The flat, oval and circular crowns of the picture hats are this season higher than they were, and ostrich tips arranged all around and against the crown is a favorite mode of trimming. A long plume or the nodding Prince of Wales tips are sometimes at the left side, where the wide brim is turned up straight against the crown. An all-black velvet hat of this type, the Directoire, is adorned with short black tips around the crown, and the Prince of Wales plumes at the left side are black, while a white paradise aigrette rises from the midst of the plumes and falls over to the edge of the brim at the back. Shirred black tulle over white taffeta forms the brim facing of this exceedingly pretty hat. This idea expressed in a color, or in several shades of one color would be attractive, especially when made to accompany a gown in which the shades were carried out.

Ribbons in two contrasting shades trim some of the smartest tailored hats. "Cachou" and marron browns are blended in a new round hat, which is made of heavy cords of taffeta grouped in rows of three. Ribbon in soft brown tones is arranged around the broad, flat crown in two rows of plaiting, and at each side there is a huge rosette of deep=brown ribbon with a centre of the "cachou" shade and finished with a gold-button ornament. Breasts in the two browns lie flat against the brim facing, and at the back a wide bow falls on the hair. Dark blue and green, two shades of red, or black and white will be equally attractive.

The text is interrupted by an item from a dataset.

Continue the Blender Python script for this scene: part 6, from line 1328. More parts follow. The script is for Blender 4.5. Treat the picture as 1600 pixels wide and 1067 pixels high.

Toques made of velvet leaves and fruit are modish. A charming example is of vine leaves and muscatel grapes in the same shade of green. Dark-green tulle is softly draped about the brim of the toque, and the leaves and fruit are lightly disposed over it. Deep-purple grapes and green leaves are another suggestion for this hat, which is appropriate for wear with the smartly tailored street costume.

A tricorne of white furry felt is trimmed with Prince of Wales tips in pale yellow shading to deep orange, and velvet in the deep shade. The crown is of medium height, and the brim shows greater breadth in front than the tricorne of last season. A narrow fold of the velvet encircles the crown, and in each indentation of the brim there is a rosette of the velvet, while the ostrich tips are arranged at the left side of the front.